» **Required work**
Find every line of the listing below where "this" appears, and copy it.

::::::::

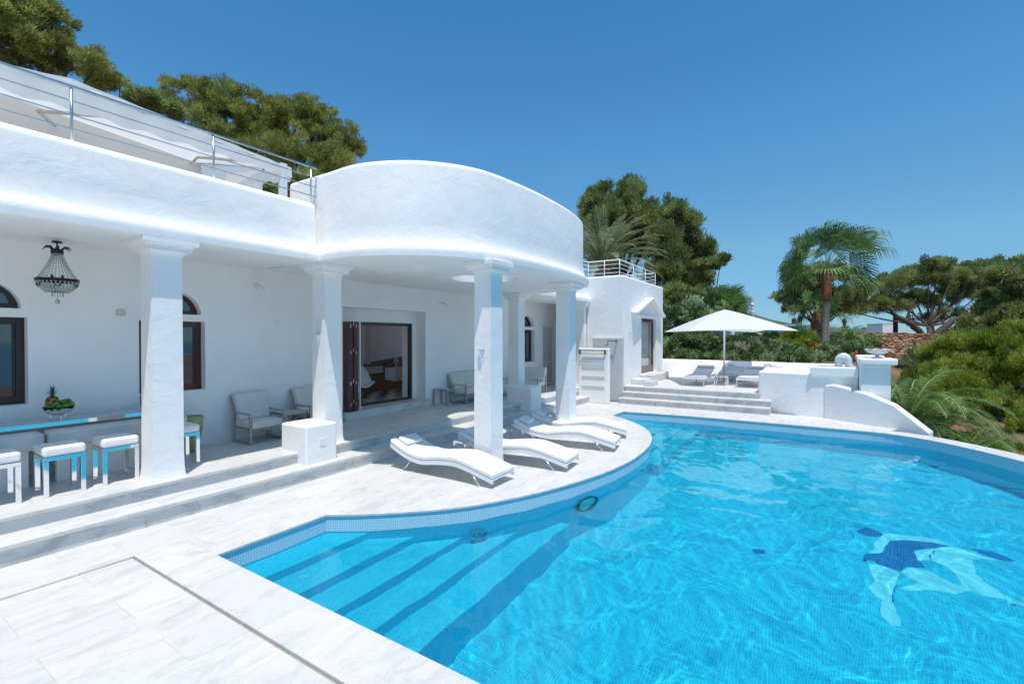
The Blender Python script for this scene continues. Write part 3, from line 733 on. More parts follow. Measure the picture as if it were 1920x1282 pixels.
for (x, z, lb) in ((4.6, 2.14, 'white vent plate on the shaded wall left of the folding door'), (10.35, 1.98, 'small white wall switch right of the folding door')):
    o = MB().box(x, 7.737, z, x + .09, 7.749, z + .1).build('switch_plate', WHITEMETAL, bevel=.003, seg=1); tag(o, lb, 'plate')
for (x, y, lb) in ((4.25, 7.62, 'small camera on the wall left of the column by the door'), (8.75, 7.6, 'small camera high on the wall above the folding door')):
    t = thing('security_camera', lb, 'camera', (x, y, 2.72))
    MB().tube([(x, y + .14, 2.8), (x, y + .02, 2.78)], .012).build('bracket', WHITEMETAL, t); MB().tube([(x, y + .05, 2.78), (x + .03, y - .09, 2.72)], .035, 10).build('body', WHITEMETAL, t, smooth=True)
o = MB().tube([(2.70, 7.72, .96), (2.70, 7.70, .90), (2.695, 7.73, 1.1), (2.70, 7.742, 1.16)], .006, 6).build('power_cable', BLACK); tag(o, 'thin dark cable hanging below the window behind the first column', 'cable')

# ------------------------------------------------------------------ far wing with gabled glass door
wing = thing('pool_house', 'white wing at the far end with a gabled glass door', 'house', (16, 5.5, 0))
wy = 5.03
wb = MB()
wb.box(14.0, wy, 0, 15.78, 6.2, 3.78); wb.box(17.5, wy, 0, 18.35, 6.2, 3.78); wb.box(15.78, wy, 2.60, 17.5, 6.2, 3.78); wb.box(15.78, wy + .5, 0, 17.5, 5.97, 2.6); wb.box(15.78, wy, 0, 17.5, wy + .5, .70)
wb.build('wall', PLASTER, wing, bevel=.0)
pf = []
for k in range(9): q = PI * k / 8; pf.append((-.09 + .09 * math.cos(q), 3.781 + .07 * math.sin(q)))
MB().sweep([(14.0, 6.25), (14.0, 5.03), (18.35, 5.03), (18.35, 7.4)], pf).build('parapet', PLASTER, wing, angle=R(60))
MB().box(18.16, 6.21, 0, 18.35, 12, 3.78).build('side_wall', PLASTER, wing)
dfm = MB(); y = wy + .10
dfm.box(15.79, y, .71, 15.88, y + .06, 2.59); dfm.box(17.38, y, .71, 17.49, y + .06, 2.59); dfm.box(15.88, y, 2.48, 17.38, y + .06, 2.59); dfm.box(15.88, y, .71, 17.38, y + .06, .95)
gd = dfm.build('glass_door', DARKWOOD, wing, bevel=.005, seg=1)
MB().box(15.88, y + .02, .95, 17.38, y + .024, 2.48).build('pane', SHEER, gd)
for x0, x1 in ((15.9, 16.25), (16.55, 17.3)):
    vs = []; fs = []; nn = 40
    for k in range(nn + 1):
        x = x0 + (x1 - x0) * k / nn; vs += [(x, y + .15 + .03 * math.sin(k * 1.3), .72), (x, y + .15 + .03 * math.sin(k * 1.3), 2.5)]
    for k in range(nn): a = 2 * k; fs.append((a, a + 2, a + 3, a + 1))
    MB().add(vs, fs).build('curtain_or_dark_sheet', CLOTH_, wing, smooth=True)
gb = MB()
for (x0, z0, x1, z1) in ((14.75, 2.67, 16.45, 3.24), (16.45, 3.24, 17.95, 2.67)):
    dx, dz = x1 - x0, z1 - z0; L = math.hypot(dx, dz); nx_, nz_ = -dz / L * .07, dx / L * .07
    gb.prism_xz([(x0, z0), (x1, z1), (x1 + (0), z1 + .075), (x0 + (nx_), z0 + .075)], wy - .22, wy - .002)
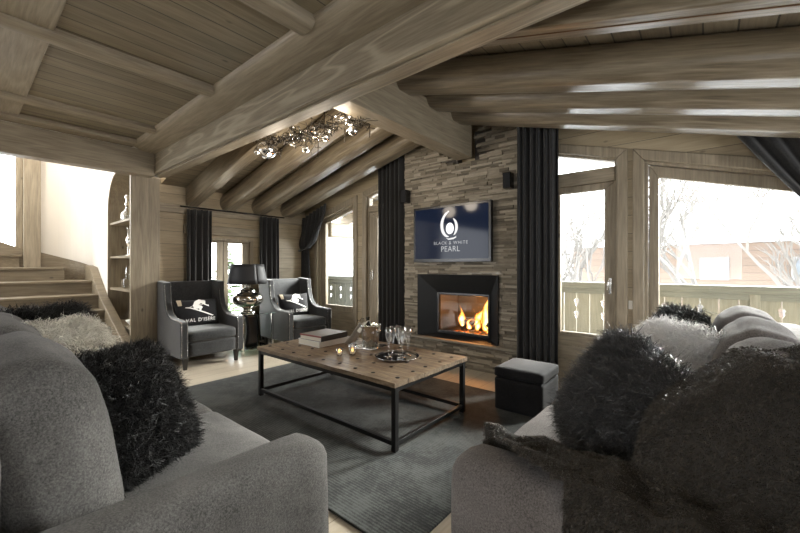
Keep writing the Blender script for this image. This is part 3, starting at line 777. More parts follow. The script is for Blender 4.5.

::::::::

» **Complete response**
The Blender Python script for this scene continues. Write part 3, from line 733 on. More parts follow. Measure the picture as if it were 1920x1282 pixels.
Keep writing the Blender script for this image. This is part 3, starting at line 777. More parts follow. The script is for Blender 4.5.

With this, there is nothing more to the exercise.